When compiling to TorchScript either with tracing or scripting, I often have problems with operations that depend explicitly on tensor sizes. Sometimes sizes get hardcoded as constants, breaking compatibility with variable batch sizes. Other times PyTorch complains that I’m converting to torch integers to Python ints, which will be traced as constants.
I think these problem are based on my poor understanding of how torch.Size objects work, and how they are traced. This pull request mentions the issue and says that torch.Size objects basically are tuples of torch ints. The use of PyTorch integers is what allows for correct tracking. But when I check, the data type of each entry of a tensor size is an int.
How do torch.Size objects work internally? Of should I manipulate them in order to get correct TorchScript compiling?
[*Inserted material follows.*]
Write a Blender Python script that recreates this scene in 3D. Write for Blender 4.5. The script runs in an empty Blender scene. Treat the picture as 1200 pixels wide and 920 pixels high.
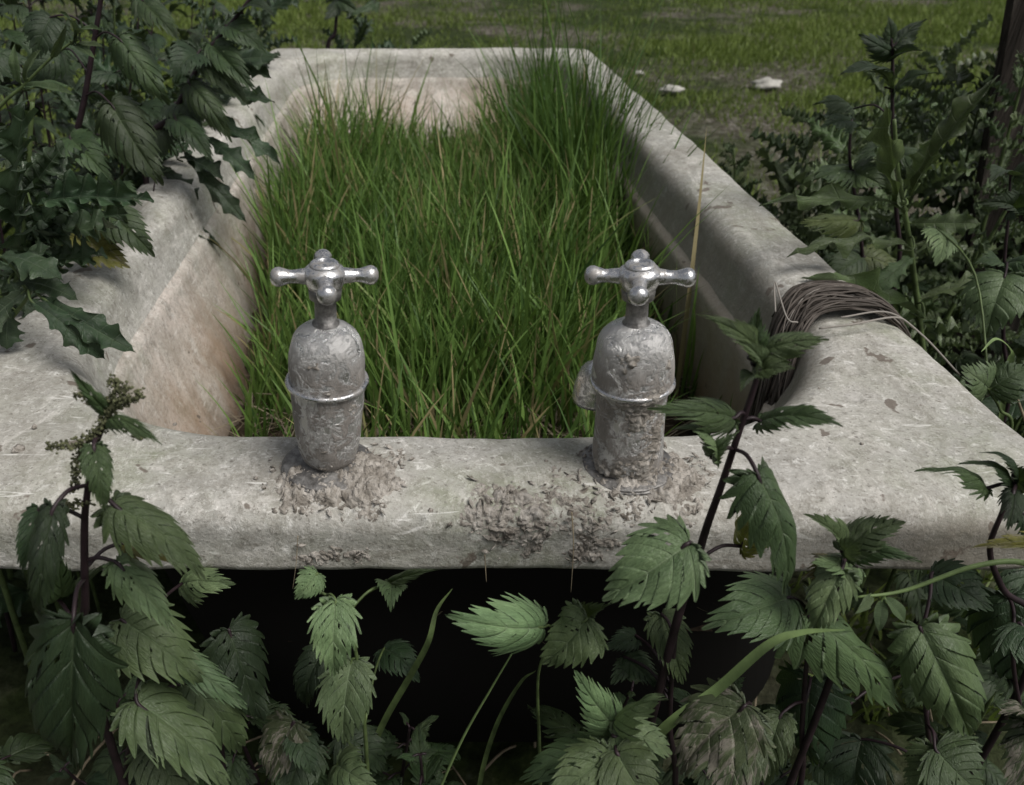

Additional note: I know that tracing isn’t guaranteed to compile data-dependent operations correctly, but:
- often tracing is more convenient than scripting.
- Manipulations of tensor sizes should be recorded correctly by tracing
I’ve added a MWE to showcase the problem I’m facing. Define the following toy class:
class Foo(nn.Module):
"""Toy class that plays with tensor shape to showcase tracing issue.
"""
def __init__(self):
nn.Module.__init__(self)
def forward(self, x):
new_shape = (x.shape[0], 2*x.shape[1]) # incriminated instruction
x2 = torch.empty(size=new_shape)
x2[:, ::2] = x
x2[:, 1::2] = x + 1
return x2
and run the test code:
x = torch.randn((3, 5)) # create example input
foo = Foo()
traced_foo = torch.jit.trace(foo, x) # trace
print(traced_foo(x).shape) # obviously this works
print(traced_foo(x[:, :4]).shape) # but fails with a different shape!
So, here the problem is that the tensor sized are hardcoded as constants, instead of being traced. How can I overcome this issue?